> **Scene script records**
-------

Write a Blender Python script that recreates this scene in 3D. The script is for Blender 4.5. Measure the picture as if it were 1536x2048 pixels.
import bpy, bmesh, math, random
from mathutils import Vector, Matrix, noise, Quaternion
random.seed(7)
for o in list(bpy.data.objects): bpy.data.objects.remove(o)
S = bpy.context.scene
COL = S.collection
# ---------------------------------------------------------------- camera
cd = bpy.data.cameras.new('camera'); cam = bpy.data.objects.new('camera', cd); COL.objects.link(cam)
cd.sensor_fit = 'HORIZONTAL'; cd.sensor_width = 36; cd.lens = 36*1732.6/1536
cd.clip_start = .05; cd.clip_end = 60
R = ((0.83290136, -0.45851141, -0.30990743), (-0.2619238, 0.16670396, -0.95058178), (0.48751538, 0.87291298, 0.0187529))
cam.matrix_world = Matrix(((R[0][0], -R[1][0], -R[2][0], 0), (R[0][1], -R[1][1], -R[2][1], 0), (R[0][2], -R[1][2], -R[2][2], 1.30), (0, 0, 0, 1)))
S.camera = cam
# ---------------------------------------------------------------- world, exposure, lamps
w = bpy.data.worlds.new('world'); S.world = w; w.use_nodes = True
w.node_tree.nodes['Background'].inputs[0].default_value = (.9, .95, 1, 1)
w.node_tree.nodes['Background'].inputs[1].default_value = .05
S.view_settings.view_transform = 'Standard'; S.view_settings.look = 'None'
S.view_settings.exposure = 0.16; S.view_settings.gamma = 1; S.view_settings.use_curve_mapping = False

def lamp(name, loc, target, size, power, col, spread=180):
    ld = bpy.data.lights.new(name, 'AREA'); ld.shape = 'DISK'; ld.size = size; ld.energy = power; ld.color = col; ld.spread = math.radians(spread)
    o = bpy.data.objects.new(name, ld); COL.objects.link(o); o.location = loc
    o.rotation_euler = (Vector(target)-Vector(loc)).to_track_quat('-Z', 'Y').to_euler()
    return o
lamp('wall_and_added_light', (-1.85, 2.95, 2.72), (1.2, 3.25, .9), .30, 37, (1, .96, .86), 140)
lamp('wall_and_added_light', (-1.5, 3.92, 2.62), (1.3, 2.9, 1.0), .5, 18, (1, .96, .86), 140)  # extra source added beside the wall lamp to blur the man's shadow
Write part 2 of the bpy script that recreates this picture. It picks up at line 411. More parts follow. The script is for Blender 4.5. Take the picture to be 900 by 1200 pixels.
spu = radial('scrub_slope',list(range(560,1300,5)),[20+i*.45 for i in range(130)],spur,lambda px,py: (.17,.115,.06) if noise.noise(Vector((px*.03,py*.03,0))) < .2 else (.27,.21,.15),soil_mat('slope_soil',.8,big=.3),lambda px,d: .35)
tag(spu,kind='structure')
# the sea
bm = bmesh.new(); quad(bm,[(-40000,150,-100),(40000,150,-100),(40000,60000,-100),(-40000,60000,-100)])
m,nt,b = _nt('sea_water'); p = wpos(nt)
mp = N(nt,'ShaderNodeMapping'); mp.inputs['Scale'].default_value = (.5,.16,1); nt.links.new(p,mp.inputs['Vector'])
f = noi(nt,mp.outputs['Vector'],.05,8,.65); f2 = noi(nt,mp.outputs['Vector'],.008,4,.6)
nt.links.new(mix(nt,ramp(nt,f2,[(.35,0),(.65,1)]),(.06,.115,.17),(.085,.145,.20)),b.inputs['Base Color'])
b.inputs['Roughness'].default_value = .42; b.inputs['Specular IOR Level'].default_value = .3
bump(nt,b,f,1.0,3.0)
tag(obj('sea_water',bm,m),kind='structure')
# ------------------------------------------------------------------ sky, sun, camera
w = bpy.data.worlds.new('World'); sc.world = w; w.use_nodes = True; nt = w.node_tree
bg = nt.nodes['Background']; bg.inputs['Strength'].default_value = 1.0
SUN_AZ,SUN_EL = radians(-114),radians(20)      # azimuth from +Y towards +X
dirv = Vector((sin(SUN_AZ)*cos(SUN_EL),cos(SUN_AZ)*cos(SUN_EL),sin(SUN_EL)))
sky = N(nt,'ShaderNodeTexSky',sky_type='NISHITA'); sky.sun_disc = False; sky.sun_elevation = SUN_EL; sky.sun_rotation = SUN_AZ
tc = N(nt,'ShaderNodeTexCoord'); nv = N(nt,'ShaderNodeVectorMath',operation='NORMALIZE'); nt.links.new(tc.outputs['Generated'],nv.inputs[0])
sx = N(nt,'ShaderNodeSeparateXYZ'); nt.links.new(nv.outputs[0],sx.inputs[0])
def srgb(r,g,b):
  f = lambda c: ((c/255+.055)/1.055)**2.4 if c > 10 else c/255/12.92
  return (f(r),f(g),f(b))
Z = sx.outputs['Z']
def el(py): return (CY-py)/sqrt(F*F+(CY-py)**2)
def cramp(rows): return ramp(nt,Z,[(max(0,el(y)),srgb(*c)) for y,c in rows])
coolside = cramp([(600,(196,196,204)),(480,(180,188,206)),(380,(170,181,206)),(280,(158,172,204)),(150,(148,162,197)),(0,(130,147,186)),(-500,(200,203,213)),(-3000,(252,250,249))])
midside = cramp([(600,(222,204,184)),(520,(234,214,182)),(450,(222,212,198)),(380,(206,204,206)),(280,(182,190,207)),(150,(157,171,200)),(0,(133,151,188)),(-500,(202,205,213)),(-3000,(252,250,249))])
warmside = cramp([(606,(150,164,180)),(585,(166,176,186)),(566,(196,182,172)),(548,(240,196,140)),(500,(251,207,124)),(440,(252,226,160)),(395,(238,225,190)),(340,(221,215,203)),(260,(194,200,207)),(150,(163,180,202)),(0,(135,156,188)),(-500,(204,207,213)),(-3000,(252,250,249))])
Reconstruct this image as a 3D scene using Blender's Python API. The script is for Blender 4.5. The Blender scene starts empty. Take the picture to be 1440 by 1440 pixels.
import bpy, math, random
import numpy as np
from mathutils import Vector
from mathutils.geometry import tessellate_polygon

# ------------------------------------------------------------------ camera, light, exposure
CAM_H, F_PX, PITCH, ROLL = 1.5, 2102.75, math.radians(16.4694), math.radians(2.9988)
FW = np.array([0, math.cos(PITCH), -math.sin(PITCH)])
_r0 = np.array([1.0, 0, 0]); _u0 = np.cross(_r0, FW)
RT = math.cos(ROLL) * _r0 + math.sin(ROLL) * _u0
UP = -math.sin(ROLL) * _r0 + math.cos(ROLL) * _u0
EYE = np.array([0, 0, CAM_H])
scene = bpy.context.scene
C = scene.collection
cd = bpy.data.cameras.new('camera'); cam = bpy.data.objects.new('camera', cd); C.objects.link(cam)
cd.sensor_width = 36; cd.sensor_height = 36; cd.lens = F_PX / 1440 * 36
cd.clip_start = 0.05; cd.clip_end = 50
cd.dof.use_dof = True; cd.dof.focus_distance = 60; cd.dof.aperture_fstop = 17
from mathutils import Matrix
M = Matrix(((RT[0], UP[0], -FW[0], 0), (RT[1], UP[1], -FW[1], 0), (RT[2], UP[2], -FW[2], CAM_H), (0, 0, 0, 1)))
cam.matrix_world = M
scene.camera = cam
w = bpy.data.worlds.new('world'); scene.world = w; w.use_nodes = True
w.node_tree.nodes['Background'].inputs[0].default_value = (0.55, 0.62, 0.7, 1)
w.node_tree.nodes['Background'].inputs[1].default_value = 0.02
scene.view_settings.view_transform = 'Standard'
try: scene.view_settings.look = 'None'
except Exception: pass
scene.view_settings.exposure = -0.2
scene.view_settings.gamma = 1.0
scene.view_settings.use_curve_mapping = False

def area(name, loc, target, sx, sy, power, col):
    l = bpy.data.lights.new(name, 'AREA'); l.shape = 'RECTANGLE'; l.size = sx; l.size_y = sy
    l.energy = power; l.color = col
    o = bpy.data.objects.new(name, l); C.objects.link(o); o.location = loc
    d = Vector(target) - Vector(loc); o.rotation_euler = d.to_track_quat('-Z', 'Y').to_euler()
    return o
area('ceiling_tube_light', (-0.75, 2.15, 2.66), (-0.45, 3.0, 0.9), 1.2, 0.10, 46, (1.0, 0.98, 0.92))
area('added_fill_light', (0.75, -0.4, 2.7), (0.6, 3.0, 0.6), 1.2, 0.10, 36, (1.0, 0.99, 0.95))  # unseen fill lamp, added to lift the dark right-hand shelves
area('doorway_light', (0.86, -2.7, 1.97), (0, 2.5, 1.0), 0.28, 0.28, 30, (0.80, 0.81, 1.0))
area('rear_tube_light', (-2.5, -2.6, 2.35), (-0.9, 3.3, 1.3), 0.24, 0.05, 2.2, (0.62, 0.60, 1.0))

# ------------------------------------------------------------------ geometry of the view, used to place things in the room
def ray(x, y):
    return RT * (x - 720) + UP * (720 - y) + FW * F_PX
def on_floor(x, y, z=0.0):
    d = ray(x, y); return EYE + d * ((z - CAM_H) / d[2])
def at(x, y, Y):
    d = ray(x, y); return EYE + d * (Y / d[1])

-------

> **What you are asked to do**
Above are the entries; count how many of their lines contain the word "Write" and give only that number.

> **Solution below**
2